A quatre jours du premier tour de l'élection présidentielle, les déclarations les plus étonnantes ne viennent pas forcément des candidats. Elles peuvent également être l'affaire des chefs d'entreprise. En clôture du 20ème anniversaire de la fondation d'entreprise "Vinci pour la cité", le PDG du géant du BTP a prononcé, le 6 avril, un discours très politique.
Réagissant à un sondage réalisé par Kantar Public sur la ville inclusive, Xavier Huillard s'est fait l'avocat de "l'autonomie", de la "confiance" et de la "décentralisation". Autant de termes habituellement utilisés et revendiqués par les collectivités territoriales dans leur relation avec le pouvoir central.
"Un monde en voie de fragmentation croissante"
Reprenant à son compte la conclusion de cette étude selon laquelle l'action sociale repose sur la coopération des associations, des collectivités et des entreprises pour être efficace, rapide et au plus proche des besoins, le patron de Vinci s'est ainsi alarmé d'un "monde en voie de fragmentation croissante".
"Avec 250.000 collaborateurs, c'est-à-dire le fait d'être grand, gros et profitable, cela nous confère une responsabilité supérieure. Nous avons la taille pour faire les choses en grand", a-t-il ajouté, présentant, en creux, sa stratégie RSE.
Xavier Huillard s'est par exemple félicité d'avoir répondu à l'appel du président Macron un samedi soir après une manifestation du mouvement des "Gilets jaunes". "Les gars, faut en faire plus pour les jeunes des quartiers défavorisés", l'interpelle alors l'actuel chef de l'Etat. Depuis, Vinci se targue d'accueillir 5.000 stagiaires de 3ème issus de ces "quartiers prioritaires de la ville" (QPV).
En cela, le PDG du géant du BTP ne fait qu'illustrer les enseignements du sondage commandé par "Vinci pour la cité" à Kantar Public. Ce dernier démontre, forts pourcentages à l'appui, que les entreprises sont très attendues des associations et des collectivités territoriales en matière d'accès à l'emploi et à la formation.
"On a peut-être eu tendance à négliger les maires"
Les communes sont, elles, considérées comme "légitimes" pour l'accès au logement et au soin et la gestion du vieillissement de la population. "Certes, c'est un peu moins le cas maintenant, mais on a peut-être eu tendance à négliger les maires alors qu'ils sont extrêmement importants", a relevé Xavier Huillard, avant de livrer un réquisitoire contre l'Etat central.

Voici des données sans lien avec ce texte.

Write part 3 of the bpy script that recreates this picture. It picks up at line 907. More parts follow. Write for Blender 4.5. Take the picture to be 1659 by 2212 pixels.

"Dans le champ sociétal, le rôle de l'Etat n'est pas d'impulser. L'Etat ne sait pas. Il doit juste écouter. Son rôle consiste à s'emparer du local pour le déployer au niveau national avec des moyens", a lâché le patron de Vinci.
"Notre Etat est encore dans un paradigme où c'est lui qui a l'intelligence, les moyens et le pouvoir de décider des détails. Non, il faut écouter ce qui se passe sur le terrain !", a poursuivi Xavier Huillard, décidément très en verve.
Des propos d'estrade qui ressemblent fort à ceux des associations d'élus locaux quand elles demandent davantage de pouvoir. Mais des mots qui ne surprennent pas ses équipes.
Celles-ci se souviennent de la réaction de leur PDG lors de l'abandon de l'aéroport de Notre-Dame-des-Landes en 2018. "On n'abandonne pas un tel projet depuis le palais de l'Elysée !", se serait alors exclamé Xavier Huillard, en référence à l'annonce du Premier ministre Edouard Philippe à la sortie du Conseil des ministres.